Well. Here we are. The final Monday of Pride Month.

The rainbow storefronts are still up. The event calendars are still busy. The sunscreen is hopefully being replaced with aloe. And somewhere, someone is still finding glitter in places glitter has absolutely no business being.

Pride was never meant to stay inside June. The best parts of Pride aren’t confined to a parade route or a festival weekend.

They follow us home. Into our friendships. Into our relationships. Into the confidence to introduce ourselves honestly. Into the courage to take up space. Into the quiet reminder that there are thousands of people walking beside us, even when the streets aren’t lined with rainbow flags.

That’s what I hope we carry into July. Not just the memories. The momentum.

Because queer joy doesn’t expire when the calendar flips. It becomes part of how we move through the world.

So here’s to a summer filled with chosen family, neighborhood gatherings, drag shows, art, laughter, and all the wonderfully ordinary moments that make queer life so extraordinary.

Happy Monday, Pittsburgh. Let’s keep going.

SLAY OF THE WEEK: The People Who Showed Up

This week’s Slay of the Week goes to the residents of Monroeville who filled a library board meeting with one simple message: “Everyone belongs.”

After criticism of a Pride Month display featuring LGBTQ+ children’s books, dozens of parents, neighbors, and community members packed the Monroeville Public Library Board meeting to stand up for representation, inclusion, and the young people who deserve to see themselves reflected on library shelves.

Speaker after speaker shared personal stories about why those books matter. Some talked about growing up without seeing anyone like themselves. Others spoke about raising children who deserve to know that every family belongs in the pages of a storybook.

That’s what libraries do. They open doors. They introduce us to people whose lives are different from our own. They remind us that we’re not alone. And that’s exactly what so many people came together to defend.

As Pride Month comes to a close, it’s a powerful reminder that showing up doesn’t always mean marching in a parade.
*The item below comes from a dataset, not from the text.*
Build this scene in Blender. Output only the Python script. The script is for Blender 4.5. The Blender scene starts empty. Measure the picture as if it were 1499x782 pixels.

Sometimes it means standing at a podium on a Monday night and telling your neighbors why kindness, visibility, and belonging matter.

Now that’s a slay.

Read more on QBurgh →

READER JOY: Richard

This week’s Reader Joy comes from Richard, who spent several days in New York City immersing himself in queer art, theater, and culture.

During his trip, Richard attended five Broadway productions featuring queer, trans, and nonbinary stories and characters, including The Rocky Horror Show, The Lost Boys, Titanique, Cats: The Jellicle Ball, and an all-Black revival of La Cage aux Folles starring Pittsburgh’s own Billy Porter.

He also explored the Metropolitan Museum of Art’s Costume Institute exhibition celebrating queer and trans artists who use fashion to challenge ideas about gender.

Reading Richard’s message was a wonderful reminder that queer joy isn’t limited to one city, one parade, or one month. Sometimes it’s found in a theater seat. Sometimes it’s hanging on a museum wall. Sometimes it’s simply seeing yourself reflected in art and realizing your story belongs there too.

Thanks for sharing your joy with us, Richard.

SHARE YOUR JOY

Did something gay and glorious happen this week?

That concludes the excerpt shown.